Uzbek union activist Fakhriddin Tillayev, in prison on a 10-year sentence and subjected to torture for attempting to organize an independent union for day laborers, was released over the weekend.
Tillayev’s release was among the results sought by a Cotton Campaign delegation, now in Tashkent, Uzbekistan’s capital, for unprecedented meetings with government officials, civil society advocates and human rights monitors to discuss the eradication of forced labor. During last fall’s harvest, the Uzbek government forced 336,000 people—including teachers, doctors and students—to work in the country’s cotton fields, picking a crop that generates nearly a quarter of the nation’s GDP, according to an International Labor Organization (ILO) survey. The Cotton Campaign believes the number of those forced to labor is higher.
Tillayev’s release “is a very positive step by the government,” says Solidarity Center Europe and Central Asia Regional Program Director Rudy Porter, who met with Tillayev after his release. Human Rights Watch, the Uzbek-German Forum for Human Rights, Cotton Campaign staff and the Solidarity Center all followed Tillayev’s case closely since his sentencing in 2014 and raised demands for his release in each meeting with the government.
Tillayev said he and Jumaniyazov were arrested after they collected membership applications for an independent union from many people looking for day labor at eight markets in Tashkent.
“They had no other work, they needed protection, they needed their own union. The Administrative Court fined each of us 7 million Soum [$875] because we organized an independent union. They banned the independent union. And then they came up with a criminal offense to put us away for good.”
Seeking a Formal Plan to Dismantle State-Sponsored Forced Labor
Cotton Campaign coalition representatives are in Uzbekistan seeking legal and policy reforms to end the mobilization of education and healthcare workers to harvest cotton. They also are calling for an to end the practice of forcing those who refuse to go to the fields to pay for replacement workers.
The delegation seeks a formal plan to dismantle the forced labor system, and an accountability mechanism that allows for secure complaints and legal actions against officials who mobilize citizens. The Cotton Campaign delegation does not include forced labor monitors and will not assess Uzbekistan’s progress toward eliminating forced and child labor in cotton production.
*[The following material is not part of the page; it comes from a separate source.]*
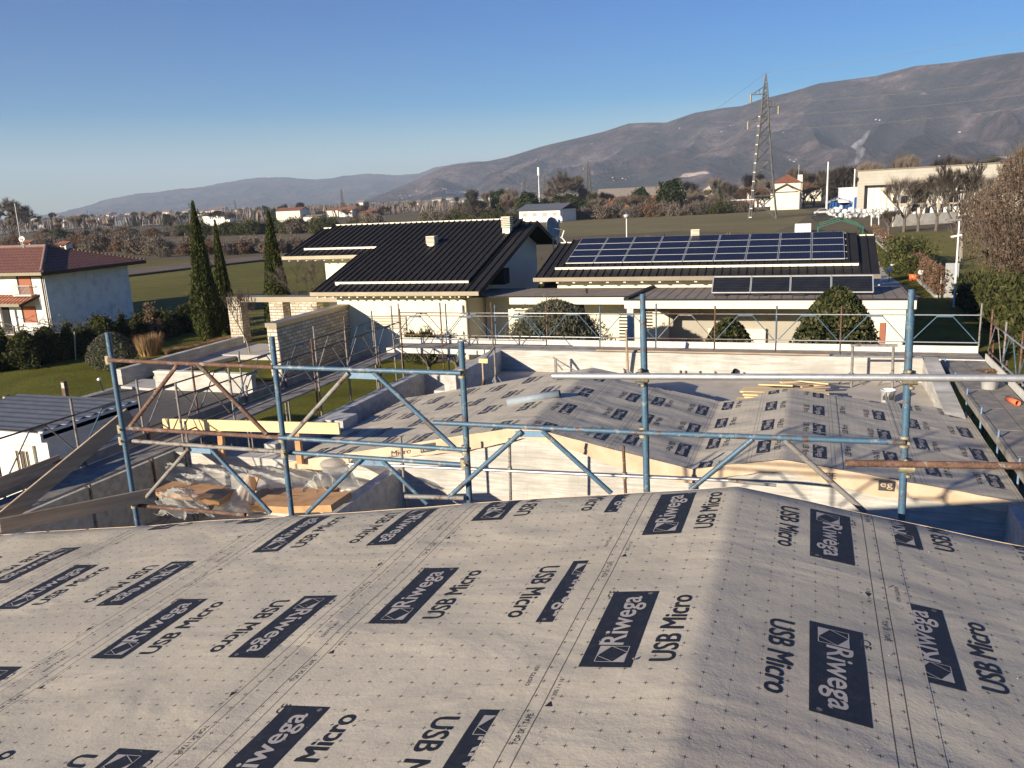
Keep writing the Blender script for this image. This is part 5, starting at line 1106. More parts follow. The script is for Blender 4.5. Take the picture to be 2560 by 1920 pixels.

Steve Swerdlow from Human Rights Watch says “one of the biggest developments in Uzbekistan has been the release of political prisoners.” Credit: Solidarity Center/Tula Connell
The Cotton Campaign sees these meetings as among “recent encouraging signs that the Uzbek government is willing to talk about the subject of forced labor.” Last week, the government released journalists imprisoned on political grounds.
Noting that Uzbekistan has released 28 political prisoners in the past 20 months, Steve Swerdlow, Human Rights Watch Central Asia researcher, says “one of the biggest developments in Uzbekistan has been the release of political prisoners.” Swerdlow spoke May 14 as part of an Uzbekistan-sponsored press conference in Washington, D.C., to discuss its progress on human rights and prospects for improvement.
Uzbek President Shavkat Mirziyoyev acknowledged forced labor in cotton production in a speech at the United Nations in September, the first time a high-ranking Uzbek government official had done so in a public forum. Mirziyoyev again repudiated forced labor in April when he referenced teachers being mobilized for street cleaning and other “public works.” With its partners in the Cotton Campaign, the Solidarity Center advocates for the complete eradication of forced labor and forced child labor in Uzbekistan.